▶ [Brief]: Reproduce each line exactly. Skip none.
________________________________________
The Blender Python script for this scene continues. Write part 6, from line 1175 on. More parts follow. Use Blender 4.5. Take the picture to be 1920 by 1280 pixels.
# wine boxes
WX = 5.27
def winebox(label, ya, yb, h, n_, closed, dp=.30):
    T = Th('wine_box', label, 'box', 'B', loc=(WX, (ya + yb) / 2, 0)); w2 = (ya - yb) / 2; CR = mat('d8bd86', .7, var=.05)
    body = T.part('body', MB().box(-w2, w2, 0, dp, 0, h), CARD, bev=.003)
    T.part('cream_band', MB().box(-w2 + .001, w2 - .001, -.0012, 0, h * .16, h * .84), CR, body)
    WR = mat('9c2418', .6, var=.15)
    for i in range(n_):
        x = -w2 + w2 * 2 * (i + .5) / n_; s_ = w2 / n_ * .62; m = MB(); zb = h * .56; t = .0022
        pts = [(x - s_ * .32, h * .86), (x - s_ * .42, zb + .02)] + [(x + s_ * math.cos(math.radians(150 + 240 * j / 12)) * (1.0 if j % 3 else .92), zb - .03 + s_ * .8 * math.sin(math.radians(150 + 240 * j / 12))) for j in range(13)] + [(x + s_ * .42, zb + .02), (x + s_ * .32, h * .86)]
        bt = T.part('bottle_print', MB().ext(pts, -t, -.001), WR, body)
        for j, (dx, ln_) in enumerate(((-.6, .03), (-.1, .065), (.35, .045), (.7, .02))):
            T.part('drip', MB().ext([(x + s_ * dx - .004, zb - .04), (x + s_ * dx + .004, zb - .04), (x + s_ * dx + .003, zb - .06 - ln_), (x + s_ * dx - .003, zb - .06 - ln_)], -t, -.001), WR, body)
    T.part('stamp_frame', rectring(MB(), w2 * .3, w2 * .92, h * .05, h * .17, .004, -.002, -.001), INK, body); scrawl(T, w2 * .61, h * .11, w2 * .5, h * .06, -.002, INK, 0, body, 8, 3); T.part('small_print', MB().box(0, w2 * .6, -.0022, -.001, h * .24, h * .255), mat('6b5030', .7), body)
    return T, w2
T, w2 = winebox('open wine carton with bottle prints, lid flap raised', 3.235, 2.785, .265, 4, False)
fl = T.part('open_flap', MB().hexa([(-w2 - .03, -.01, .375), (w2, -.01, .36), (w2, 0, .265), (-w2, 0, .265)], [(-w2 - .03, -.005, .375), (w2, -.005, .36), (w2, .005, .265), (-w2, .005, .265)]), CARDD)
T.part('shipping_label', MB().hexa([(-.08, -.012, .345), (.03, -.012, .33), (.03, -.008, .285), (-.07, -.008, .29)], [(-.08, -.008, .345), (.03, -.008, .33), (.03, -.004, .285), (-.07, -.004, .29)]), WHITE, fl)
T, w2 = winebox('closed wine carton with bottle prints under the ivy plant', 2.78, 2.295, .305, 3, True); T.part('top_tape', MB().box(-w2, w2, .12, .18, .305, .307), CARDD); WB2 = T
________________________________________
▶ [Exercise solution]:
The Blender Python script for this scene continues. Write part 6, from line 1175 on. More parts follow. Use Blender 4.5. Take the picture to be 1920 by 1280 pixels.
# wine boxes
WX = 5.27
def winebox(label, ya, yb, h, n_, closed, dp=.30):
    T = Th('wine_box', label, 'box', 'B', loc=(WX, (ya + yb) / 2, 0)); w2 = (ya - yb) / 2; CR = mat('d8bd86', .7, var=.05)
    body = T.part('body', MB().box(-w2, w2, 0, dp, 0, h), CARD, bev=.003)
    T.part('cream_band', MB().box(-w2 + .001, w2 - .001, -.0012, 0, h * .16, h * .84), CR, body)
    WR = mat('9c2418', .6, var=.15)
    for i in range(n_):
        x = -w2 + w2 * 2 * (i + .5) / n_; s_ = w2 / n_ * .62; m = MB(); zb = h * .56; t = .0022
        pts = [(x - s_ * .32, h * .86), (x - s_ * .42, zb + .02)] + [(x + s_ * math.cos(math.radians(150 + 240 * j / 12)) * (1.0 if j % 3 else .92), zb - .03 + s_ * .8 * math.sin(math.radians(150 + 240 * j / 12))) for j in range(13)] + [(x + s_ * .42, zb + .02), (x + s_ * .32, h * .86)]
        bt = T.part('bottle_print', MB().ext(pts, -t, -.001), WR, body)
        for j, (dx, ln_) in enumerate(((-.6, .03), (-.1, .065), (.35, .045), (.7, .02))):
            T.part('drip', MB().ext([(x + s_ * dx - .004, zb - .04), (x + s_ * dx + .004, zb - .04), (x + s_ * dx + .003, zb - .06 - ln_), (x + s_ * dx - .003, zb - .06 - ln_)], -t, -.001), WR, body)
    T.part('stamp_frame', rectring(MB(), w2 * .3, w2 * .92, h * .05, h * .17, .004, -.002, -.001), INK, body); scrawl(T, w2 * .61, h * .11, w2 * .5, h * .06, -.002, INK, 0, body, 8, 3); T.part('small_print', MB().box(0, w2 * .6, -.0022, -.001, h * .24, h * .255), mat('6b5030', .7), body)
    return T, w2
T, w2 = winebox('open wine carton with bottle prints, lid flap raised', 3.235, 2.785, .265, 4, False)
fl = T.part('open_flap', MB().hexa([(-w2 - .03, -.01, .375), (w2, -.01, .36), (w2, 0, .265), (-w2, 0, .265)], [(-w2 - .03, -.005, .375), (w2, -.005, .36), (w2, .005, .265), (-w2, .005, .265)]), CARDD)
T.part('shipping_label', MB().hexa([(-.08, -.012, .345), (.03, -.012, .33), (.03, -.008, .285), (-.07, -.008, .29)], [(-.08, -.008, .345), (.03, -.008, .33), (.03, -.004, .285), (-.07, -.004, .29)]), WHITE, fl)
T, w2 = winebox('closed wine carton with bottle prints under the ivy plant', 2.78, 2.295, .305, 3, True); T.part('top_tape', MB().box(-w2, w2, .12, .18, .305, .307), CARDD); WB2 = T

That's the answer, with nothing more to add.